Women use voting rights for first time in 1920

Liberated woman
Liberated woman
Women, like this one pictured at a gas station on Broadway, were liberated enough in the 1920s to pump their own gas. Photo courtesy of Allen County-Fort Wayne Historical Society.

By CONNIE HAAS ZUBER of The News-Sentinel

"New Voters Prove Competent and Alert," a headline in the Fort Wayne News and Sentinel reported on Election Day 1920, the first time that women in Fort Wayne were allowed to vote in a full election.

"The skeptics who said that the women should not be permitted to vote, 'because they will just make trouble at the polls,' or 'they will turn the elections into social affairs,' or 'they will get confused in the booths and slow things up' are angry with themselves today," the story reported.

Nov. 2, 1920, was a day women had been working toward for more than 70 years. The women's suffrage movement, as it was called, got its start in 1848 when Elizabeth Cady Stanton and Lucretia Mott called a women's rights convention in Seneca Falls, N.Y.

A constitutional amendment that would have given women the right to vote failed in Congress in 1878, and it was reintroduced every year for the next 40 years. But it wasn't until 1919, after women had contributed to the World War I effort, that the Senate passed the amendment and sent it to the states for approval.

The evening before that cold Tuesday in Fort Wayne when women first got to vote, the Fort Wayne News and Sentinel carried a warning to voters:

"Tomorrow for the first time in this city and county, thousands of women will cast their first votes and will do so under rather unfavorable circumstances. In all of the precincts, the capacity of the machines and booths will be taxed, and in some the congestion will be decidedly embarrassing."

The story announced the decision by election officials to enforce a state law limiting voters to one minute in the booth if voting by machine, and three minutes if using a paper ballot. And even that limitation left room for doubt whether everyone would be able to vote.

Women party workers helped at the polls.

"At the city hall polls, four Republican women were having a fine time this morning," the Election Day story reported. "Miss Florence Jeness was the first one to report and she beat the sun several minutes. However, by 8 o'clock Miss Winifred Spalding, Mrs. Edward Longfield and Miss Mollie Shreve were 'present and accounted for,' and then the fun began.

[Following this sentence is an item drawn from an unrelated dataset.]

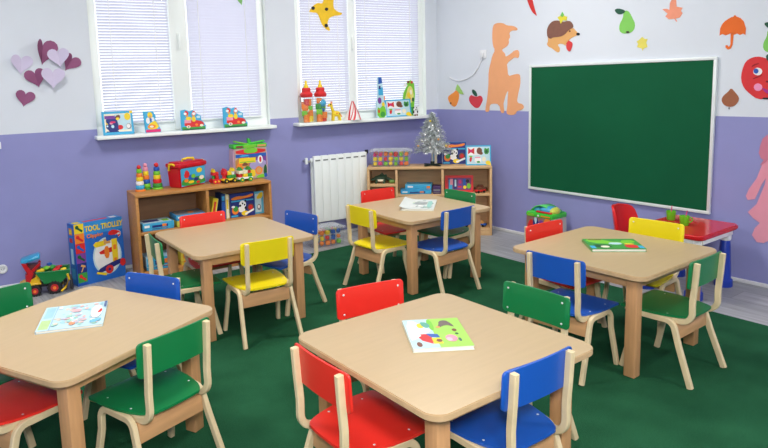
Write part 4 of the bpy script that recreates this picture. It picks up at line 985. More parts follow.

"Miss Shreve said she had nothing to do, for Mrs. Longfield was so efficient. Miss Jeness declared she was not cold. Miss Spalding was so busy helping the men keep their poll books straight that she did not have time to talk, but Mrs. Longfield was the center of attention with a pot of coffee piping hot, which she dispensed between looking up voters' names. All said they would be found at the same stand next election."

A record number of voters came to the polls, but things generally went smoothly. The one problem affected men and women alike all over town. Because some people had been registered in the wrong precincts -- and because state law at the time did not allow registration errors to be fixed on Election Day -- "scores of men and women" were not allowed to vote "through no fault of their own."

But predictions that women would get confused, stand around and gossip, and otherwise slow things did not come true, the newspaper reported.

"The women are voting with precision, and no confusion has been noted at any polling place in the city."